9. Political Values and Beliefs
The next thing you want to ask your partner about is his political values and beliefs. Make sure that his beliefs and values do not clash with yours.
This may not be a huge issue for some but for the others, it can be a deal breaker. It’s better to be upfront with each other on this in advance to avoid any unnecessary arguments in the future.
10. Love language, attachment style and communication style
The next important thing to discuss is your love language, attachment style and communication style.
Let’s talk about love language first. There are five types of love language.
Words of affirmation: meaning you connect best through words of encouragement and praise. Could be done verbally or through writings.
Physical touch: you feel the most loved when your partner showers you with lots of physical touch such as kisses, hugs, cuddles and sex.
Act of service: you feel loved when your partner does something for you, such as making coffee for you in the morning or doing chores in the house so you get to rest.
Quality time: you feel loved when you get to spend quality time with your partner such as watching movies, going on dinner dates and traveling together.

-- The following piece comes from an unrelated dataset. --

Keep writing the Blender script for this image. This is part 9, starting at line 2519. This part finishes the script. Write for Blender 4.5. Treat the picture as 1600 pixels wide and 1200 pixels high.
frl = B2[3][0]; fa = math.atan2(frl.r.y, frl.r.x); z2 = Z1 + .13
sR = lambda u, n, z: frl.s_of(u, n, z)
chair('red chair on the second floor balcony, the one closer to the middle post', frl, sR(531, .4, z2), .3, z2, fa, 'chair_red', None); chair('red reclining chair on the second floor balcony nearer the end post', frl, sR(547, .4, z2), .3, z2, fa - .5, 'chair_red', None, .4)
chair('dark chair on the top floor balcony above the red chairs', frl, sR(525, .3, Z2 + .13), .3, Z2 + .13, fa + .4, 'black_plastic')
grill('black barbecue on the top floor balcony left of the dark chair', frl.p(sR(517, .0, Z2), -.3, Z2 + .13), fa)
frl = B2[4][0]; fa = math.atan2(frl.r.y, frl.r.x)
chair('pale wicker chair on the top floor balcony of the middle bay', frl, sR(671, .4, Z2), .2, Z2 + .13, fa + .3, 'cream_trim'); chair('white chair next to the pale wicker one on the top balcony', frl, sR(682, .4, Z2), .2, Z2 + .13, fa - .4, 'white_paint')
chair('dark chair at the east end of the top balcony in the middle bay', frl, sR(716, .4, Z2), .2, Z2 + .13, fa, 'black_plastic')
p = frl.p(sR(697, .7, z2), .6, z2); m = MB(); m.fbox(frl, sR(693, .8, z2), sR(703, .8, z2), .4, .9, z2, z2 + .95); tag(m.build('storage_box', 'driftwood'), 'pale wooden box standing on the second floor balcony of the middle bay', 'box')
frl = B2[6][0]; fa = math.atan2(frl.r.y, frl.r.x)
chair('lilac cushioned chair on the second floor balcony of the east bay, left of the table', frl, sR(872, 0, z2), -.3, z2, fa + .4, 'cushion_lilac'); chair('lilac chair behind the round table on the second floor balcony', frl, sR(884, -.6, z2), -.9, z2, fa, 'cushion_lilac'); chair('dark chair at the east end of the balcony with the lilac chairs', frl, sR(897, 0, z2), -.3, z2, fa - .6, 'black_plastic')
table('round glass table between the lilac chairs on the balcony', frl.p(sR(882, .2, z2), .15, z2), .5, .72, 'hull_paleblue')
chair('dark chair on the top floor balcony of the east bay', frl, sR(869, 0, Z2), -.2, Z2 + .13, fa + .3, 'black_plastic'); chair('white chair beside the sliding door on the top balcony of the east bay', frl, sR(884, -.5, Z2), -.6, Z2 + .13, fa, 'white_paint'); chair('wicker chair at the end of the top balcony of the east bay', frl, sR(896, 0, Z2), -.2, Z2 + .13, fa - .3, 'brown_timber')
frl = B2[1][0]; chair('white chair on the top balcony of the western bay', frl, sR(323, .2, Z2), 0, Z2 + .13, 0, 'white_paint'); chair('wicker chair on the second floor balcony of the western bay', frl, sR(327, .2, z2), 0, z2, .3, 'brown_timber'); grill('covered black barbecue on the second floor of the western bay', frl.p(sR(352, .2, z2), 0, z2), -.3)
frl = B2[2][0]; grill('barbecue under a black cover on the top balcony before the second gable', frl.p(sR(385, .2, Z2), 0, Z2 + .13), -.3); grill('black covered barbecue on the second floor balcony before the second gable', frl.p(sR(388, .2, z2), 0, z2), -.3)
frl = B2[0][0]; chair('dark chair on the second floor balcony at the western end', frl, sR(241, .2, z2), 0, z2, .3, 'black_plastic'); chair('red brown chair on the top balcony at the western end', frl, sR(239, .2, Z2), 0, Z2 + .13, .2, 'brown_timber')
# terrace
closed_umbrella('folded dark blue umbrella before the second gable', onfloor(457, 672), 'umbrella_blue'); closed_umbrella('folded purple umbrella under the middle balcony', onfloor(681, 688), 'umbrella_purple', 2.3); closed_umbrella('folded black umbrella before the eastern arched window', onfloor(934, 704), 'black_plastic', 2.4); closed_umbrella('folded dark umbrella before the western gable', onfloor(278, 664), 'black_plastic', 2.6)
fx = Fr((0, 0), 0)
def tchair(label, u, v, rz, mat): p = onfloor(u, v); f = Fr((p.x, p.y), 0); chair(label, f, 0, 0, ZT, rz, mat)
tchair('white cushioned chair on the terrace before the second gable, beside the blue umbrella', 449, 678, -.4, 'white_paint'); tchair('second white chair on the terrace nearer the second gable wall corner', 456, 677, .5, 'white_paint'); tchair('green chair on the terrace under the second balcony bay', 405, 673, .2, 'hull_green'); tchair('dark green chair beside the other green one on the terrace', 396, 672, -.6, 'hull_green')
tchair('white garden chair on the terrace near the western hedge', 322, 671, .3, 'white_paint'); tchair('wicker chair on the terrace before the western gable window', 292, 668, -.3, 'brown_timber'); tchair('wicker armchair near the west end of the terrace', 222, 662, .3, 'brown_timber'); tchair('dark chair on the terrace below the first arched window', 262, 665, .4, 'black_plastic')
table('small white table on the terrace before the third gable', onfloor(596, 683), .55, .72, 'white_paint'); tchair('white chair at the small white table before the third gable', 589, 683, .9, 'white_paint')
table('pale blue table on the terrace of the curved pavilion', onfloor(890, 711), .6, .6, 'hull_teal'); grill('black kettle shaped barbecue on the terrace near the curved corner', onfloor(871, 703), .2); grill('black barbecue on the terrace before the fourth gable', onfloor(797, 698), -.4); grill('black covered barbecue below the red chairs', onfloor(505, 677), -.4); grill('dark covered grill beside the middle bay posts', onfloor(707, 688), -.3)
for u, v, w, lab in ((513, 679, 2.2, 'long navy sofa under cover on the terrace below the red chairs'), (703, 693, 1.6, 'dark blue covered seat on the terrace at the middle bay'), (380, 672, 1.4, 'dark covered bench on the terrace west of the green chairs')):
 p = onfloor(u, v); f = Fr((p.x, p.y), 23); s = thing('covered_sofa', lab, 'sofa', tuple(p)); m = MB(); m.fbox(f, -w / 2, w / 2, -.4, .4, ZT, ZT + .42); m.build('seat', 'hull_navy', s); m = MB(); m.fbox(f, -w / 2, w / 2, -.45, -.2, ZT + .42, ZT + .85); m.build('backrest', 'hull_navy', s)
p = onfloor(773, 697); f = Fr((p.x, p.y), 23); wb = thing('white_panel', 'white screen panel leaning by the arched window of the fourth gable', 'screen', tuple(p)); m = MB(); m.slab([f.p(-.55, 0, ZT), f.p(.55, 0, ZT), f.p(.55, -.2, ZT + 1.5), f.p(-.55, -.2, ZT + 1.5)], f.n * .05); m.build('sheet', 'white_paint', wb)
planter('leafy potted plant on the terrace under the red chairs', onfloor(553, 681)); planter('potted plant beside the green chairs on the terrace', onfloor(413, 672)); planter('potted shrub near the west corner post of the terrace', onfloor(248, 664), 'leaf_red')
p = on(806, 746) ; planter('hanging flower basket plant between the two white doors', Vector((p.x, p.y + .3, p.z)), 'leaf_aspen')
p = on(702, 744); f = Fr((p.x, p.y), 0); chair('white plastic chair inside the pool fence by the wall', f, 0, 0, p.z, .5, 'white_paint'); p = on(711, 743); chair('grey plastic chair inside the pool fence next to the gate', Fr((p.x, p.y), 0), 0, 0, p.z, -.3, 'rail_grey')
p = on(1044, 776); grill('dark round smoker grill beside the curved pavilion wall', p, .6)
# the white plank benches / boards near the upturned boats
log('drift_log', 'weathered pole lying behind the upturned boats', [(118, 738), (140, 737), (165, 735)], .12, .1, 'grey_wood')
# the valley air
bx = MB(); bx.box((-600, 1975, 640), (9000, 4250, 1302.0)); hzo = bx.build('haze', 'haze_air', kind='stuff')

Receiving Gifts: you feel loved when your partner give you gifts, take you shopping and buy the things for you. It doesn’t even have to be grand, something simple such as flowers and your favorite food counts as well.
Attachment Style
There are four types of attachment style, secure, dismissive, preoccupied and fearful attachment style. Everyone’s attachment style was created from childhood and you have to be aware of your attachment style and your partner’s. Some attachment style are incompatible with each other and just a mere recipe for disaster. Figure it out early in the relationship so you don’t end up wasting your time with someone with incompatible attachment style as yours.
Communication Style
The next thing you need to figure out is your communication style and your partner’s. Are you more quiet and introverted or are you more extroverted and love to talk? What about your significant other? Can you two listen to each other or is there an imbalance in communication where one party always dominate the other?
You need to understand these languages and styles so you can be completely sure that this person is truly compatible with you.
Conclusion
Those were some things you should ask your partner before marriage.
Remember, Marriage is a wonderful thing. Still, you have to make sure that you and your partner have these questions answered since the beginning so you can have a smooth sailing marriage in the future.